英国で、プラグインハイブリッドカー(PHEV)の販売が急速に落ち込んでいる。英国自動車製造販売者協会(SMMT)が2019年6月5日に公表したデータ(URL:https://www.smmt.co.uk/2019/06/may-ev-registrations-2/)によると、5月のPHEV販売台数は2362台で、前年同期比40.6%減を記録した。ちなみに、2019年1月~5月の累計は前年同期比25.1%減となっている。
2018年秋からPHEVは購入補助対象外
こうした急激な販売減少の原因は、昨年秋に実施された、EV等の購入補助金の改定である。英国政府は、超低排出自動車(ULEV)の販売を促進するために、2011年に「プラグイン・カー助成スキーム(Plug-in Car Grant」を導入し、開始から7年間で16万台以上のULEVの購入をサポートしてきた。そのうち10万台はPHEVであったが、政府は2018年10月に同スキームの改定を行い、支給金額を全般的に引き下げると共に、PHEVを実質的に同プログラムの対象から外した。

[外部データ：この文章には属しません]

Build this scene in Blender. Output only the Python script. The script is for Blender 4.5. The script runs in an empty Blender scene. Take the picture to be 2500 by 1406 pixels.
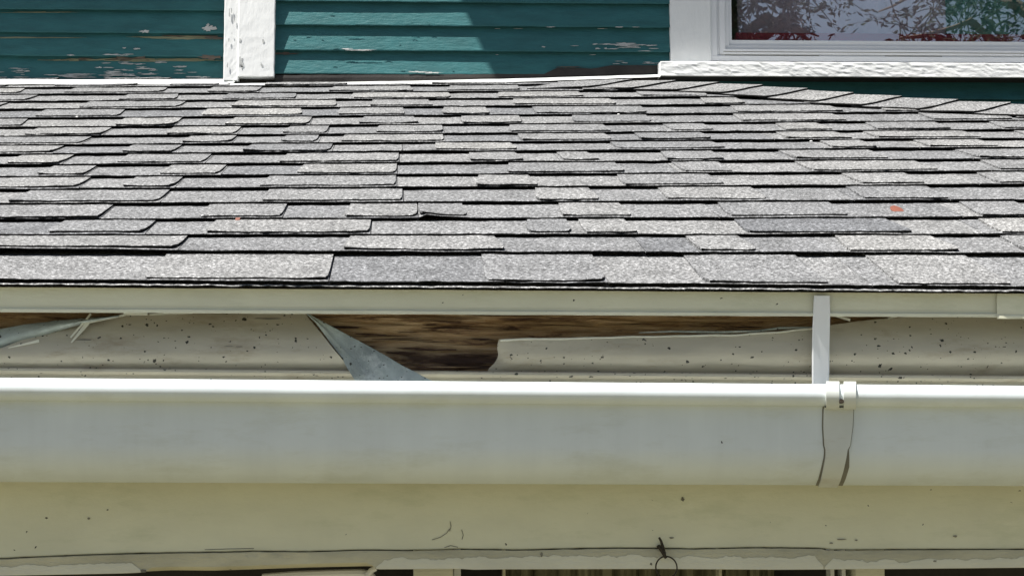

三菱自動車はPHEVユーザーによる充電実態についての調査結果を公表
この措置を受け、英国の自動車業界は、現在PHEV向けの補助金を復活させるための大々的なキャンペーンを展開している。三菱自動車もそうしたメーカーの一つである。同社の「アウトランダーPHEV(Outlander PHEV)」は、英国で最も売れているPHEVであり、国内でおよそ4万5000台が走行している(同社調べ)。同社の欧州部門は2019年5月9日、アウトランダーPHEV所有者における充電の実態に関する委託調査(実施主体:Kadence International)の結果を、“Plug-in hybrid owners really do plug in”と題するプレスリリース(原文URL:https://www.mitsubishi-media.co.uk/en-gb/releases/1476)で公表した。その要点を以下に挙げる(斜線部分は、同社の見解)。
- 所有者全体の68%が「毎日充電する」と答え、90%以上が「少なくとも週に2~3回は充電する」と答えた。
⇒「PHEVはめったに充電されない」とする通説に相反する。
- 所有者の97%が通常は自宅で充電すると答え、公共の充電ポイントを使用しているドライバーはわずか23%であった。
⇒「電気自動車(EV)の充電施設へのアクセスが、PHEVによって妨害されている」という誤った認識を覆している。
- 所有者全体の25%が、「次の自動車購入時には、純粋なEVを検討する」と答えた。
⇒ 「2040年までに内燃機関搭載自動車の販売を禁止する」という政府目標を果たすのに、ハイブリッド自動車を所有した経験が役立つ可能性があることを示唆している。
運輸担当大臣は「PHEV向け購入補助金支給の復活はない」
一方、2019年5月17日付けの英自動車専門誌autocarは、当時のJesse Norman運輸担当閣外大臣(minister of state for the Department for Transport)(注:同氏は、2019年5月23日に同職を解任され、主計長官 (Paymaster General)兼 財務担当政務次官 (Financial Secretary to the Treasury)に任命された)が同誌取材に応じ、「英国政府はインセンティブの焦点を電気自動車に絞る方針で、PHEV向けの購入補助金支給を再開する予定はない」旨を追認したと報道した。取材の中で挙げられたその根拠は、
- 政府は、変わりゆく市場動向に対応すべく、納められた税金を有効に使わなければならない。
- 所有者はPHEVを充電していない。結果、環境上のメリットを反故にし、PIGGを弱体化させた。
という二点。二点目の根拠は、オランダのある調査報告に依拠したものとされているが、政府の決定が同報告によるデータに基づいて下されたかどうかについては、Norman前大臣は回答していない。